Regarding the Lincoln Savings debacle:
By early 1987, though, the thrift was careering toward disaster. Mr. McCain agreed to join several senators, eventually known as the Keating Five, for two private meetings with regulators to urge them to ease up. “Why didn’t I fully grasp the unusual appearance of such a meeting?” Mr. McCain later lamented in his memoir.
When Lincoln went bankrupt in 1989 — one of the biggest collapses of the savings and loan crisis, costing taxpayers $3.4 billion — the Keating Five became infamous. The scandal sent Mr. Keating to prison and ended the careers of three senators, who were censured in 1991 for intervening. Mr. McCain, who had been a less aggressive advocate for Mr. Keating than the others, was reprimanded only for “poor judgment” and was re-elected the next year.
Some people involved think Mr. McCain got off too lightly. William Black, one of the banking regulators the senator met with, argued that Mrs. McCain’s investment with Mr. Keating created an obvious conflict of interest for her husband. (Mr. McCain had said a prenuptial agreement divided the couple’s assets.) He should not be able to “put this behind him,” Mr. Black said. “It sullied his integrity.”

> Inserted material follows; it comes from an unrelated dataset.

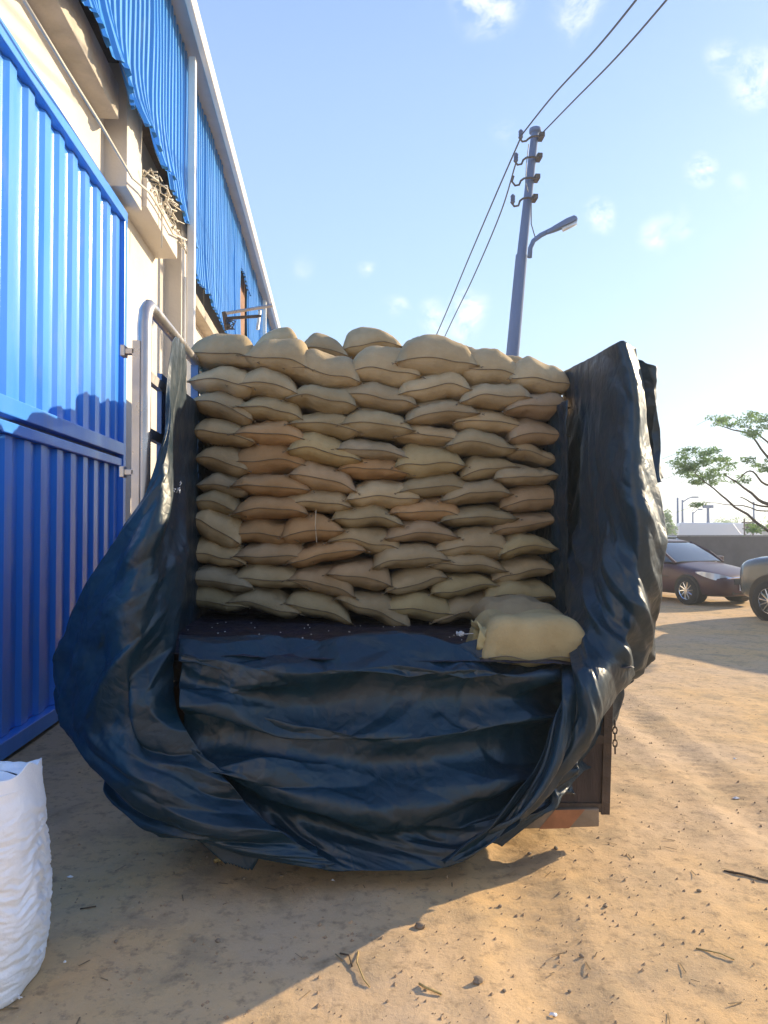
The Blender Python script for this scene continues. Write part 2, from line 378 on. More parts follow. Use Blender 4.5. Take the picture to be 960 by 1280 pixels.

Mr. McCain has since described the episode as a unique humiliation. “If I do not repress the memory, its recollection still provokes a vague but real feeling that I had lost something very important,” he wrote in his memoir. “I still wince thinking about it.”
Well--DUH.
McCain is so convinced of his own inherent honesty that he can't see any appearance of impropriety coming ahed of time--and he wants to be President?